Saturday, February 10, 2018

Pablo Picasso (1911 to 12). Ma Jolie [oil on canvas]. The Museum of Modern Art, New York.

Formally, the distribution of weight and energy are both deliberate and diffuse. Elementally, equivalencies are employed more than overwhelming proportions. While the subject matter objectively abstract, the arrangement and formal treatment of the canvas instills a “sense of order” on its own; static asymmetry applies. Value-based patterning is foundational to the expressiveness of this masterpiece, as is a combination of blended and incised value restriction. 
The composition is dominated by diluted chroma, severe shape, and homogeneous value that, combined with line, defines shapes. The “logical order” of this composition is the simultaneous display of a single object, a young woman playing a stringed instrument, where one side is bathed in light, and the opposite is in shadow. The fragmenting of one side is the other’s “negative space”, and vice versa. 

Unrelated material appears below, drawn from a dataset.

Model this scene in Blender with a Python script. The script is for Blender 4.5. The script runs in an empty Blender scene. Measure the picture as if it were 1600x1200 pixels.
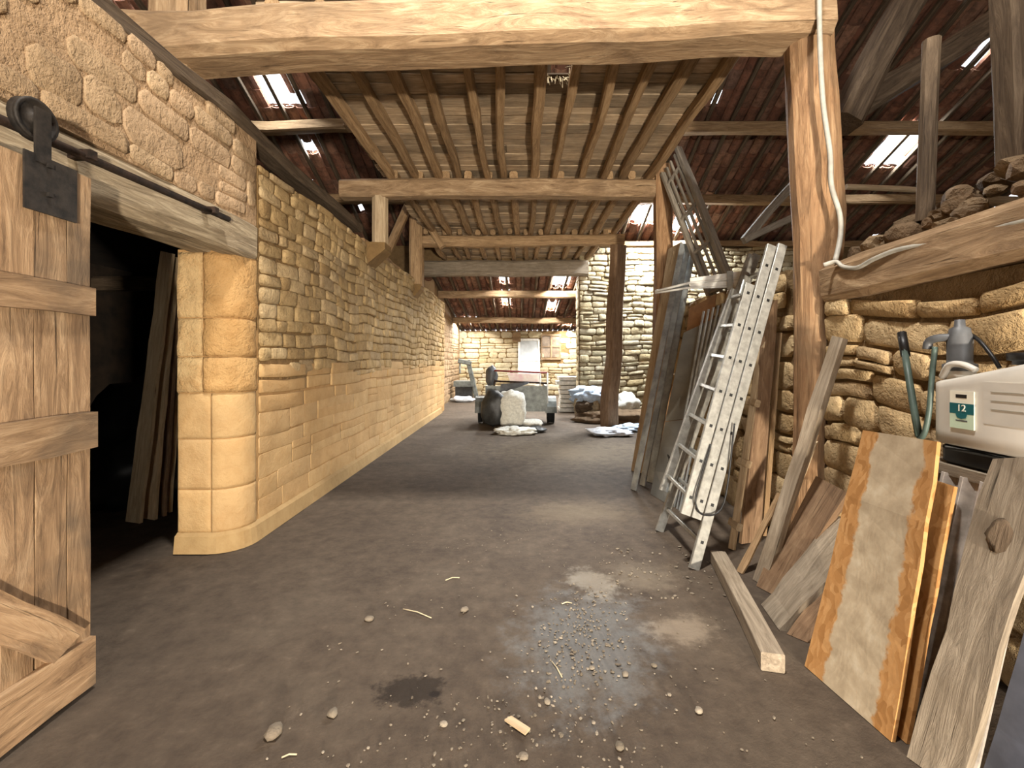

Picasso carefully arranges both planes on the single, flat picture plane, masterfully implying a sense of depth organic to this composition.
 A measured application of modeling in individual fragments and a more “global” sense of modeling when the pieces are considered in total support this depth. Fragments are rotated, overlap, are calibrated in their “solidness”, penetrate each other and imply tension with each other. 
Ma Jolie
(“My Pretty One”) has a focus strategy similar to Marc’s The Large Blue Horses. The subject is…well, subjective. It’s an idea. Unmistakable grid-like movement is built in the rectilinear forms arranged at perpendicular angles to each other. More jarring, discordant energy is created by the edges running at a somewhat consistent vertically oblique angle and a slight conflict of rounded versus rigid lines and edges. Edge definition is also vertically-oriented, coming into focus towards the center and blending at the terminals. The perspective of the observer seems to be stationary, while her or his field of vision is forced into the smaller area of the canvas. 
So what is the idea? Besides what has been mentioned (two perspectives), creating a sense of formal order seems to be Picasso’s goal. He demonstrates his artistic mastery by employing comparatively sparse disharmonious choices to keep this work from becoming static. The subject is not the model that provided the content for the fragments; the fragments themselves, their arrangement, and their impact on the observer is this work’s content.